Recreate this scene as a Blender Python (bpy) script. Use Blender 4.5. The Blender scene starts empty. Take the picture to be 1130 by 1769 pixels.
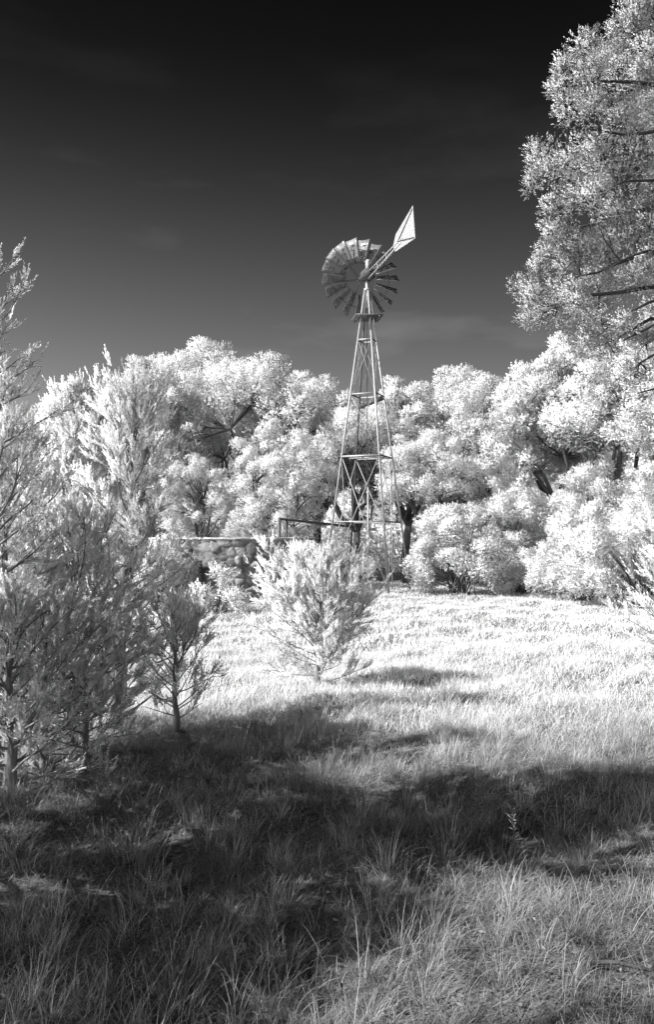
import bpy, math, random
import numpy as np
from mathutils import Vector

# ------------------------------------------------------------------ camera
S = bpy.context.scene
COL = S.collection
F = 1500.0                      # focal length in photo pixels (photo 1130 x 1769)
CH = 1.6
PITCH = math.atan((930 - 884.5) / F)
cam = bpy.data.cameras.new("camera")
cam.sensor_fit = 'VERTICAL'; cam.sensor_height = 36.0
cam.lens = F / 1769 * 36.0
cam.clip_start = 0.05; cam.clip_end = 2000
co = bpy.data.objects.new("camera", cam)
co.location = (0, 0, CH); co.rotation_euler = (math.pi / 2 + PITCH, 0, 0)
COL.objects.link(co); S.camera = co

# ------------------------------------------------------------------ light
SUN_EL = math.radians(42)
SUN_XY = np.array([-0.91, -0.41]); SUN_XY /= np.linalg.norm(SUN_XY)
sdir = Vector((SUN_XY[0] * math.cos(SUN_EL), SUN_XY[1] * math.cos(SUN_EL), math.sin(SUN_EL)))
sl = bpy.data.lights.new("sun", 'SUN'); sl.energy = 5.0; sl.angle = math.radians(0.5)
sl.color = (1, 1, 1)
so = bpy.data.objects.new("sun", sl); COL.objects.link(so)
so.rotation_euler = sdir.to_track_quat('Z', 'Y').to_euler(); so.location = (-20, -10, 20)

W = bpy.data.worlds.new("World"); S.world = W; W.use_nodes = True
nt = W.node_tree; nt.nodes.clear(); L = nt.links.new
def N(t, **k):
    n = nt.nodes.new(t)
    for a, b in k.items(): setattr(n, a, b)
    return n
def Mth(op, a, b=None, clamp=False):
    n = N('ShaderNodeMath', operation=op); n.use_clamp = clamp
    for i, v in enumerate((a, b)):
        if v is None: continue
        if hasattr(v, 'links'): L(v, n.inputs[i])
        else: n.inputs[i].default_value = v
    return n.outputs[0]
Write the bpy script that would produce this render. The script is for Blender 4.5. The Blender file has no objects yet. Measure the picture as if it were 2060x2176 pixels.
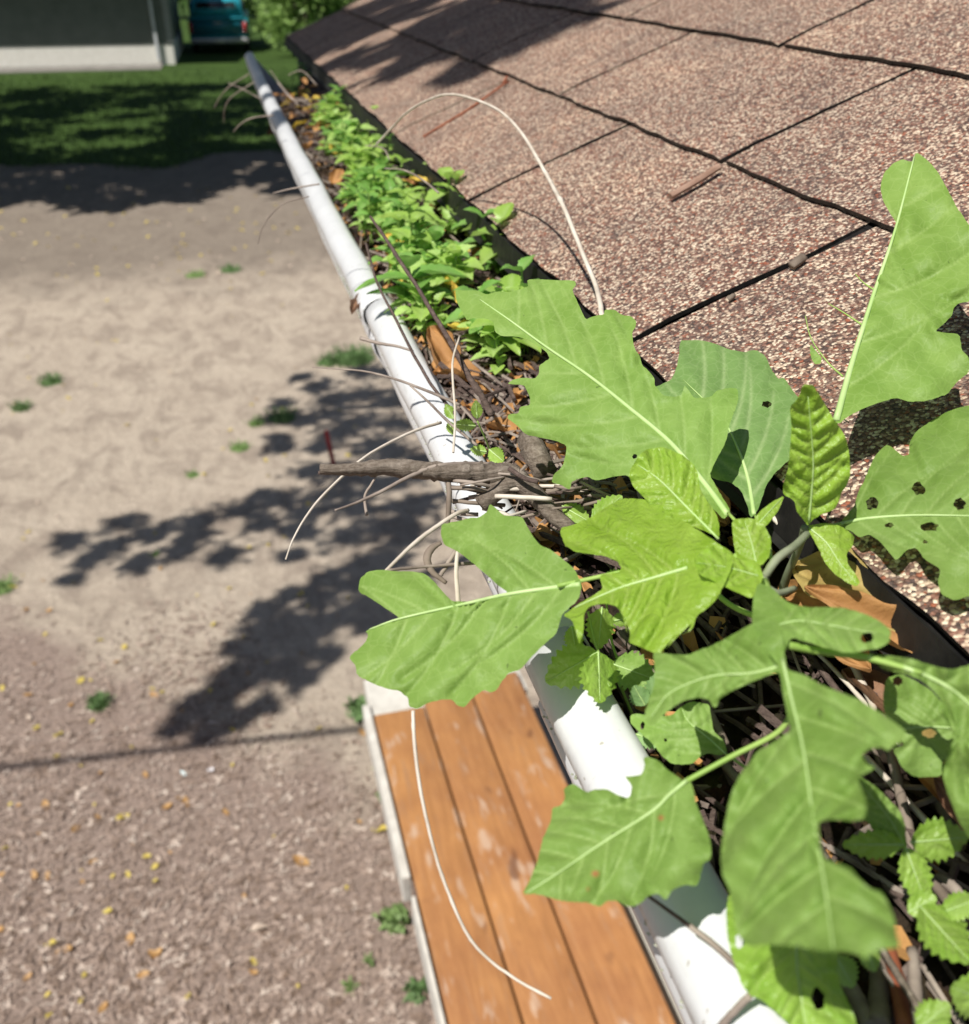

━━━━━━━━━━━━━━━━━━━━━━━━━━━━━━

Instruction => Consider the entries above and return each line with the string "scene".

Exercise output =>
Recreate this scene as a Blender Python (bpy) script. Use Blender 4.5. The Blender scene starts empty. Take the picture to be 1130 by 1769 pixels.
S = bpy.context.scene